- [EXERCISE OBJECTIVE]
Please output the data below exactly as given, starting at its first line and stopping after the line that contains "nt.links.new(bg.outputs[0], wo.inputs[0])".

Scene modeling code data:
***

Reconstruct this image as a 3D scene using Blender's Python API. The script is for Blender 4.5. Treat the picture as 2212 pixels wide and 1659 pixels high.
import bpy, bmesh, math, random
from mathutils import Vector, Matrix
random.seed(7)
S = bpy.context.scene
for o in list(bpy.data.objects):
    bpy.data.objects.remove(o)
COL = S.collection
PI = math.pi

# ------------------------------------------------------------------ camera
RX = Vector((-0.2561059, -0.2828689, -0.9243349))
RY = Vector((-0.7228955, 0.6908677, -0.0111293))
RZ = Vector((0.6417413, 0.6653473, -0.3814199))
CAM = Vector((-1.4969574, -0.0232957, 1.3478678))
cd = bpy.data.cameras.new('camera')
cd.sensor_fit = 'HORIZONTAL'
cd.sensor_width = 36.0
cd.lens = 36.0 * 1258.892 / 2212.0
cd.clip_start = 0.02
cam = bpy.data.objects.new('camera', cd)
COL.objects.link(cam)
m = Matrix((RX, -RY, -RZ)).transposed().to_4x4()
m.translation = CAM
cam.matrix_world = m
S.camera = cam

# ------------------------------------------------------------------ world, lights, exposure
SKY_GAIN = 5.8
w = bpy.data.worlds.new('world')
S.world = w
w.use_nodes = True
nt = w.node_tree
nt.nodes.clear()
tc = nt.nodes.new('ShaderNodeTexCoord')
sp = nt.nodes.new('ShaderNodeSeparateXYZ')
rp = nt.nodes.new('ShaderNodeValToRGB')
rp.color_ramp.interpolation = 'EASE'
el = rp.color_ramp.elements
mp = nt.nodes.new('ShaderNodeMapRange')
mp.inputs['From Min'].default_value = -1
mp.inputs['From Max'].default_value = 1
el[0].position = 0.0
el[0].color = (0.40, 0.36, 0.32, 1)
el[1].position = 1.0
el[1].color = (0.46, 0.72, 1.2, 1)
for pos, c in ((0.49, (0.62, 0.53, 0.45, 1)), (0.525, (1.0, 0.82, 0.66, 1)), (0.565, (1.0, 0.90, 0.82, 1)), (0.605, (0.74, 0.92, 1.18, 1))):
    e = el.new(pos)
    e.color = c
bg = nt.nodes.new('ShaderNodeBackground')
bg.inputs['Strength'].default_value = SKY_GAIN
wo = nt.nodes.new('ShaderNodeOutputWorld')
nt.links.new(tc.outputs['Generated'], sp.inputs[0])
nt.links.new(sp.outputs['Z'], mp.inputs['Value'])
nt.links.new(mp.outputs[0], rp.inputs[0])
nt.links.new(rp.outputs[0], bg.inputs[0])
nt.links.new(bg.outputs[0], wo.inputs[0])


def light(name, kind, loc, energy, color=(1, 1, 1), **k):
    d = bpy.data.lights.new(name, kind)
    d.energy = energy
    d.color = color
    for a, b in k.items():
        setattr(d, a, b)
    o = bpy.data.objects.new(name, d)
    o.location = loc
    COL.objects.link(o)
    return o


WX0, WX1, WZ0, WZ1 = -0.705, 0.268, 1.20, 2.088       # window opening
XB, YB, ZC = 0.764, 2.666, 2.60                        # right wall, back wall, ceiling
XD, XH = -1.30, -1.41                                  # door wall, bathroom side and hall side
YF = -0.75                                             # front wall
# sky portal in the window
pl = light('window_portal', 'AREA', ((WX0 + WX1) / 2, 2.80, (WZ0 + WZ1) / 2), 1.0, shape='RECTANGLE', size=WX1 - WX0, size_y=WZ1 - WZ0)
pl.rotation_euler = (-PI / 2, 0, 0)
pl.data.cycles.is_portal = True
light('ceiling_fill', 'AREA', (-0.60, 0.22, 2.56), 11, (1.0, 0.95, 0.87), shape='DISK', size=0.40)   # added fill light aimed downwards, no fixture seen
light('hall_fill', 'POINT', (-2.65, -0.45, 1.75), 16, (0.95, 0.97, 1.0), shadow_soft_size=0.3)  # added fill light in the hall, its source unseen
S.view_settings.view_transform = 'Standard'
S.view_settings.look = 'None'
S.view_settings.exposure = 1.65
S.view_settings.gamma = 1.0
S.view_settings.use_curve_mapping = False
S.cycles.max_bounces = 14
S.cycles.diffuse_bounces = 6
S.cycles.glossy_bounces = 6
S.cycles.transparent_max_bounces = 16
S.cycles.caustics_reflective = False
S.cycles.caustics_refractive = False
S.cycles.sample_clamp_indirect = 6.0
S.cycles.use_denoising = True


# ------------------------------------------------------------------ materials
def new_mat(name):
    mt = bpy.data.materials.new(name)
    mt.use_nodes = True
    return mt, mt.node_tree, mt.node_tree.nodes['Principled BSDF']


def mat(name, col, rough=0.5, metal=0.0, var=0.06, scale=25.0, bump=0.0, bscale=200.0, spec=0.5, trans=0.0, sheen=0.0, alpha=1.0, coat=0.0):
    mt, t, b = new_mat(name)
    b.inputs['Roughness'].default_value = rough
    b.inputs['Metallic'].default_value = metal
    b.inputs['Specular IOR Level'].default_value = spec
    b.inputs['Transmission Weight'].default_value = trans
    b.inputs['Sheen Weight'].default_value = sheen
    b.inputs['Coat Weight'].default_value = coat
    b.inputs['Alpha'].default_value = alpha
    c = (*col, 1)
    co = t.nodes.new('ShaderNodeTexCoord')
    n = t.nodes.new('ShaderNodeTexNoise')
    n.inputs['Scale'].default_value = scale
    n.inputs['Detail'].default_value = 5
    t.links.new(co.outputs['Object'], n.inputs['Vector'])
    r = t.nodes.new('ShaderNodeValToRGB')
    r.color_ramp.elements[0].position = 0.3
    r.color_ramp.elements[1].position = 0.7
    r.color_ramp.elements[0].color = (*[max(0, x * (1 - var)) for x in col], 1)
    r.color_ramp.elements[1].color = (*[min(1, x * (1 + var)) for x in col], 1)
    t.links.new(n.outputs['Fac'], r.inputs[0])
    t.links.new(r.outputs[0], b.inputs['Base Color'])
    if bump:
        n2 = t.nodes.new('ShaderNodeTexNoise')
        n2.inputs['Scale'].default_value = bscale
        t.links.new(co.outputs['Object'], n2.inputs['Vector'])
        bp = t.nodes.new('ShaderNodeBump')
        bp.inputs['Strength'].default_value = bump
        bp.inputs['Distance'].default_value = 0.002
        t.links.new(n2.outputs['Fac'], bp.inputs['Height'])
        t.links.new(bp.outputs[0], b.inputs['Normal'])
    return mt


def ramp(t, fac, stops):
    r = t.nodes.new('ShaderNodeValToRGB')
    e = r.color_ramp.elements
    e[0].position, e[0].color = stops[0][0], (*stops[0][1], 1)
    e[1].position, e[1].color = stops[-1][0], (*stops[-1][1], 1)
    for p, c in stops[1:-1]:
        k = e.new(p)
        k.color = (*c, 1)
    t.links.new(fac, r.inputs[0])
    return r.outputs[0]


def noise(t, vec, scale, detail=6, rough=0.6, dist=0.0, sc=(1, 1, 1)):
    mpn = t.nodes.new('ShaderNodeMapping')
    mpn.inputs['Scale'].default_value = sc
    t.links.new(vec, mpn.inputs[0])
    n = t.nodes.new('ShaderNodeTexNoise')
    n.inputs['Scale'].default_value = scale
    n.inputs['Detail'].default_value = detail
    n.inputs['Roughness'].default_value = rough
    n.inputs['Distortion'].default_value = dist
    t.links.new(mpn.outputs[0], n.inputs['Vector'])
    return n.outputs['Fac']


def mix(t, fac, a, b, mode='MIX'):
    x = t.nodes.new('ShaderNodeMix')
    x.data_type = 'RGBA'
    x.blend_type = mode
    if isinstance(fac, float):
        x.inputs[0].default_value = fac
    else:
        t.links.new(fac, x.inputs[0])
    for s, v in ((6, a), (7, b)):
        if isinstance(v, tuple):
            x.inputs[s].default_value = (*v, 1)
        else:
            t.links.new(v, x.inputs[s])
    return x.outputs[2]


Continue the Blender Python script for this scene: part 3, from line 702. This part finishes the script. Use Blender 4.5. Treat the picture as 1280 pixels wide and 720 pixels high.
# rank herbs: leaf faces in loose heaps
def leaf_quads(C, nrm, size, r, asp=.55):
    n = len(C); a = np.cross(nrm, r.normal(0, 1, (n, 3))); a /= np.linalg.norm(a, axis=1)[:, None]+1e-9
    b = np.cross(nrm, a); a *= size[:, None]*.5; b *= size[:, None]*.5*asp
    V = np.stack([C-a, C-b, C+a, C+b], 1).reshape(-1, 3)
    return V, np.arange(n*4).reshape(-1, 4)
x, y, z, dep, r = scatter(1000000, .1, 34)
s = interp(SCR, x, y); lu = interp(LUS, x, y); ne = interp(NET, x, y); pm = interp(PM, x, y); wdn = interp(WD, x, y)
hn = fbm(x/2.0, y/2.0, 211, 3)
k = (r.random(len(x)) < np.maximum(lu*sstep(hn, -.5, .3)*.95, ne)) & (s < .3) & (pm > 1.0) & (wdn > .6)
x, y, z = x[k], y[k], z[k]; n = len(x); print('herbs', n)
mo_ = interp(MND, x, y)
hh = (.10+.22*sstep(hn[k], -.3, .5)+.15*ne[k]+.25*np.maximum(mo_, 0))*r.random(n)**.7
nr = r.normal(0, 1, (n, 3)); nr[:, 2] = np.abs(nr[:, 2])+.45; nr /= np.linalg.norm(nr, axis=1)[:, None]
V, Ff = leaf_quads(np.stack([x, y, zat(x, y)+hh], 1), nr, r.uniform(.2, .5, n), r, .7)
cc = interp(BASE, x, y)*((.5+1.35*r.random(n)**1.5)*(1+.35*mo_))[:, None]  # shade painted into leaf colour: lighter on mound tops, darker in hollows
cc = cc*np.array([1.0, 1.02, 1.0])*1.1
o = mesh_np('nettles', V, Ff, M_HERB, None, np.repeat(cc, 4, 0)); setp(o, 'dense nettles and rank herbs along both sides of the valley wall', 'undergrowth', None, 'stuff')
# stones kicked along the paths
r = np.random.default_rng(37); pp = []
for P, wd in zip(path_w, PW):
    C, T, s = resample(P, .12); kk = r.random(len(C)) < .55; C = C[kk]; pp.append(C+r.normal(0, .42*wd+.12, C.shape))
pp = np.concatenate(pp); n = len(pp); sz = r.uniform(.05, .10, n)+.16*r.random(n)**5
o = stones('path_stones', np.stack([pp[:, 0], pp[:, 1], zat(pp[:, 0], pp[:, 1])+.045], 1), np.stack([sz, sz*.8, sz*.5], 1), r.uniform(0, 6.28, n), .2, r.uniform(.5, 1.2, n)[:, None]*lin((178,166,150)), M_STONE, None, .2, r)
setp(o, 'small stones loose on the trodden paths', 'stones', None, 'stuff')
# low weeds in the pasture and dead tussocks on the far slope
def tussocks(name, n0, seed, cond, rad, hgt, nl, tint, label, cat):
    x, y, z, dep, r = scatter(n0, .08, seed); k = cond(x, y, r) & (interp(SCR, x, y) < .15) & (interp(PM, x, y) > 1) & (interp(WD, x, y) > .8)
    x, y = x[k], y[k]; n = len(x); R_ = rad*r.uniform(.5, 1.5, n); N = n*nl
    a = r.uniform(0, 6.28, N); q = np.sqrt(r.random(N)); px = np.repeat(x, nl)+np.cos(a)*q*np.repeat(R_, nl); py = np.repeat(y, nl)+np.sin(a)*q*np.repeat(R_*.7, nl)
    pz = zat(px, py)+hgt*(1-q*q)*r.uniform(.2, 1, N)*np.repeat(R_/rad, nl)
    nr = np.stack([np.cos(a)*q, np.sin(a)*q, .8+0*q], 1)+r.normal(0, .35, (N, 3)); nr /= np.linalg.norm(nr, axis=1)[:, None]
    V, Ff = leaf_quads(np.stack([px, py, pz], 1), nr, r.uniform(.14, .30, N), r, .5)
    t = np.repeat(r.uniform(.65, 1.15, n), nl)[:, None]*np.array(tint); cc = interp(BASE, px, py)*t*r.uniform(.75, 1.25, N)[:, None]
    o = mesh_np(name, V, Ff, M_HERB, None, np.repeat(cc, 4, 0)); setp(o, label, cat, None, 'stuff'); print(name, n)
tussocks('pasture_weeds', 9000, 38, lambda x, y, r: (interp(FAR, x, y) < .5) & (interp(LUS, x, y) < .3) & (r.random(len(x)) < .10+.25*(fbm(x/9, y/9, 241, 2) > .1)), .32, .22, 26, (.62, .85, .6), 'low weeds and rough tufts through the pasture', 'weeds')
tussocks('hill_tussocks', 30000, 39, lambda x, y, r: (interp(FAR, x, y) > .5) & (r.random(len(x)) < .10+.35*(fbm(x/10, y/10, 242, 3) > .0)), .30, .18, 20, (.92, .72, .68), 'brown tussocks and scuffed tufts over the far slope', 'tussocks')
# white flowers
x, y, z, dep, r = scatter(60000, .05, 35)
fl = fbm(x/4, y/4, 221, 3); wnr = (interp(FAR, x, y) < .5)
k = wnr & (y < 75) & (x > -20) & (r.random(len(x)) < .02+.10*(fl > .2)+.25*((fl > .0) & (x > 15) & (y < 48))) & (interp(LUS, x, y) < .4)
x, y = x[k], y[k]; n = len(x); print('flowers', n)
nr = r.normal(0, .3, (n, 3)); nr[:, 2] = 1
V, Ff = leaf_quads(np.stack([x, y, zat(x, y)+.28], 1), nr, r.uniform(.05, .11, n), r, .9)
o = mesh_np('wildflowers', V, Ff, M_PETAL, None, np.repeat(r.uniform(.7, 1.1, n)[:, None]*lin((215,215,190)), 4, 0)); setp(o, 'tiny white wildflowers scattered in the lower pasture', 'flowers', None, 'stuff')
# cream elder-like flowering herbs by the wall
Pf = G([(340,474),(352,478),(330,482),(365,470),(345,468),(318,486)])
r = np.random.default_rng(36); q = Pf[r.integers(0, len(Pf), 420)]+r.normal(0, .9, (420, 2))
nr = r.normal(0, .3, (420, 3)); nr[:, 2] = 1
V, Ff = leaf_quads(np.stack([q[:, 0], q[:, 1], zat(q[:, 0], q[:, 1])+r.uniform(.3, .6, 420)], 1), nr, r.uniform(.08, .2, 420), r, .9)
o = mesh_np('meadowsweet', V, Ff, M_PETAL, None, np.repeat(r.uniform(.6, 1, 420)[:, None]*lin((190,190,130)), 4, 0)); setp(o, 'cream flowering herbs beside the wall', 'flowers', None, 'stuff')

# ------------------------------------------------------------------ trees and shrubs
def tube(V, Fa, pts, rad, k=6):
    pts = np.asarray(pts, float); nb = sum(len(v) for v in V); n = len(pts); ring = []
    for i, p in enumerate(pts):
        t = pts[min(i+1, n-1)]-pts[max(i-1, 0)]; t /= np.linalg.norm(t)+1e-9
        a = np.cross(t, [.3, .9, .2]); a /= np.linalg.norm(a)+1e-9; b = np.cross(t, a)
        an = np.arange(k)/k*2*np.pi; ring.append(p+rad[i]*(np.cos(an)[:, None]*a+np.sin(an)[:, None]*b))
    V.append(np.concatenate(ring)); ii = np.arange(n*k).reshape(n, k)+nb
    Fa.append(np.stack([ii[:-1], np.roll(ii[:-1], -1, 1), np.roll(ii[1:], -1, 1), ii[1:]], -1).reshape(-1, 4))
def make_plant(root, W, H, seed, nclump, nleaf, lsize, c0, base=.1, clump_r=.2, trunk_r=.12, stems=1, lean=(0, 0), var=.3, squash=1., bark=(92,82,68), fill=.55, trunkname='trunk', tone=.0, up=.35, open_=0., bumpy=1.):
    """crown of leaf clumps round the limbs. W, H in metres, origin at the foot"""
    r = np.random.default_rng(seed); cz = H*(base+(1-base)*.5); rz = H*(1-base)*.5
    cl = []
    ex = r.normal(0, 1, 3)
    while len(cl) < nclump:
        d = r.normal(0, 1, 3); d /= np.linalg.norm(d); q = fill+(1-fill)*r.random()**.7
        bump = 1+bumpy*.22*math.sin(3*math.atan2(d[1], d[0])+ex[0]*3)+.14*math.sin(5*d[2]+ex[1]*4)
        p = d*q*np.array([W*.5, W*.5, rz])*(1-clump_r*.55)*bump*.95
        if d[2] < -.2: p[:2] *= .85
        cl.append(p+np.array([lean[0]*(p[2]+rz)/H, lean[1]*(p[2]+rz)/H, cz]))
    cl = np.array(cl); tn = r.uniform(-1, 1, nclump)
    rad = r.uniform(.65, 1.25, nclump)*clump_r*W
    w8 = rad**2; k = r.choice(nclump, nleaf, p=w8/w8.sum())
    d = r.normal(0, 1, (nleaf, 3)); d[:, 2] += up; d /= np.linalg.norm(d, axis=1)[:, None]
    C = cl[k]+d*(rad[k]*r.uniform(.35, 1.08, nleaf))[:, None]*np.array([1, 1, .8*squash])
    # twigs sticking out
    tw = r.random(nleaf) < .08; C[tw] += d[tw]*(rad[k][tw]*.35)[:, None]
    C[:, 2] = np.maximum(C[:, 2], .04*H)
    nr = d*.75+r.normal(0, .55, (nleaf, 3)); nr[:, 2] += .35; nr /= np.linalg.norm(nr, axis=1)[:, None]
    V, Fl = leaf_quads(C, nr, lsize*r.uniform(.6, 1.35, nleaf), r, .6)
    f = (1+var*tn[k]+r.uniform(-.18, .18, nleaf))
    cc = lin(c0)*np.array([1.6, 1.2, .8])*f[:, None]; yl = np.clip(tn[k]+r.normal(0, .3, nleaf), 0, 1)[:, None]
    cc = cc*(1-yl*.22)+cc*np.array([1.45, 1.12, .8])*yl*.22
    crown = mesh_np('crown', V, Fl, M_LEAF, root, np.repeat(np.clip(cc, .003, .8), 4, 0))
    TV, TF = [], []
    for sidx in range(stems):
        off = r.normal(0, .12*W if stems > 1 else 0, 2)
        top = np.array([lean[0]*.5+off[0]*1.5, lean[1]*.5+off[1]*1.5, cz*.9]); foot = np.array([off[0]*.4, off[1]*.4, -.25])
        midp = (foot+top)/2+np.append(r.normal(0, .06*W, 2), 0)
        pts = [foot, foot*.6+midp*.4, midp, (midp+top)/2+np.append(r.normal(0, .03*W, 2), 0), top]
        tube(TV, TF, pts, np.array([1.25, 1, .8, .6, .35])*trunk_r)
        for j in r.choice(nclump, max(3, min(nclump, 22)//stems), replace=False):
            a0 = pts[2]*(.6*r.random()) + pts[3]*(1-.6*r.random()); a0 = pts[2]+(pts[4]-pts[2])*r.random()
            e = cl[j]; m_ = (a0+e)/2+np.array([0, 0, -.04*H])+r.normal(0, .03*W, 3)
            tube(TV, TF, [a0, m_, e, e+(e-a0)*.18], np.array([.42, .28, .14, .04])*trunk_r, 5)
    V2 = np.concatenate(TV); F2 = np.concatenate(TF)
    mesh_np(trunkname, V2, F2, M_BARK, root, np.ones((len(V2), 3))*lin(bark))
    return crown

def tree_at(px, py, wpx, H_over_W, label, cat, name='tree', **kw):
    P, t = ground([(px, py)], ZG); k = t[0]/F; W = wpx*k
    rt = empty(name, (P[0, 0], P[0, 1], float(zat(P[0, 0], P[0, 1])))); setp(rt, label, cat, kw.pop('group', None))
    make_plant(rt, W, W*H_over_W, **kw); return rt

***

- [RESPONSE BELOW]
Reconstruct this image as a 3D scene using Blender's Python API. The script is for Blender 4.5. Treat the picture as 2212 pixels wide and 1659 pixels high.
import bpy, bmesh, math, random
from mathutils import Vector, Matrix
random.seed(7)
S = bpy.context.scene
for o in list(bpy.data.objects):
    bpy.data.objects.remove(o)
COL = S.collection
PI = math.pi

# ------------------------------------------------------------------ camera
RX = Vector((-0.2561059, -0.2828689, -0.9243349))
RY = Vector((-0.7228955, 0.6908677, -0.0111293))
RZ = Vector((0.6417413, 0.6653473, -0.3814199))
CAM = Vector((-1.4969574, -0.0232957, 1.3478678))
cd = bpy.data.cameras.new('camera')
cd.sensor_fit = 'HORIZONTAL'
cd.sensor_width = 36.0
cd.lens = 36.0 * 1258.892 / 2212.0
cd.clip_start = 0.02
cam = bpy.data.objects.new('camera', cd)
COL.objects.link(cam)
m = Matrix((RX, -RY, -RZ)).transposed().to_4x4()
m.translation = CAM
cam.matrix_world = m
S.camera = cam

# ------------------------------------------------------------------ world, lights, exposure
SKY_GAIN = 5.8
w = bpy.data.worlds.new('world')
S.world = w
w.use_nodes = True
nt = w.node_tree
nt.nodes.clear()
tc = nt.nodes.new('ShaderNodeTexCoord')
sp = nt.nodes.new('ShaderNodeSeparateXYZ')
rp = nt.nodes.new('ShaderNodeValToRGB')
rp.color_ramp.interpolation = 'EASE'
el = rp.color_ramp.elements
mp = nt.nodes.new('ShaderNodeMapRange')
mp.inputs['From Min'].default_value = -1
mp.inputs['From Max'].default_value = 1
el[0].position = 0.0
el[0].color = (0.40, 0.36, 0.32, 1)
el[1].position = 1.0
el[1].color = (0.46, 0.72, 1.2, 1)
for pos, c in ((0.49, (0.62, 0.53, 0.45, 1)), (0.525, (1.0, 0.82, 0.66, 1)), (0.565, (1.0, 0.90, 0.82, 1)), (0.605, (0.74, 0.92, 1.18, 1))):
    e = el.new(pos)
    e.color = c
bg = nt.nodes.new('ShaderNodeBackground')
bg.inputs['Strength'].default_value = SKY_GAIN
wo = nt.nodes.new('ShaderNodeOutputWorld')
nt.links.new(tc.outputs['Generated'], sp.inputs[0])
nt.links.new(sp.outputs['Z'], mp.inputs['Value'])
nt.links.new(mp.outputs[0], rp.inputs[0])
nt.links.new(rp.outputs[0], bg.inputs[0])
nt.links.new(bg.outputs[0], wo.inputs[0])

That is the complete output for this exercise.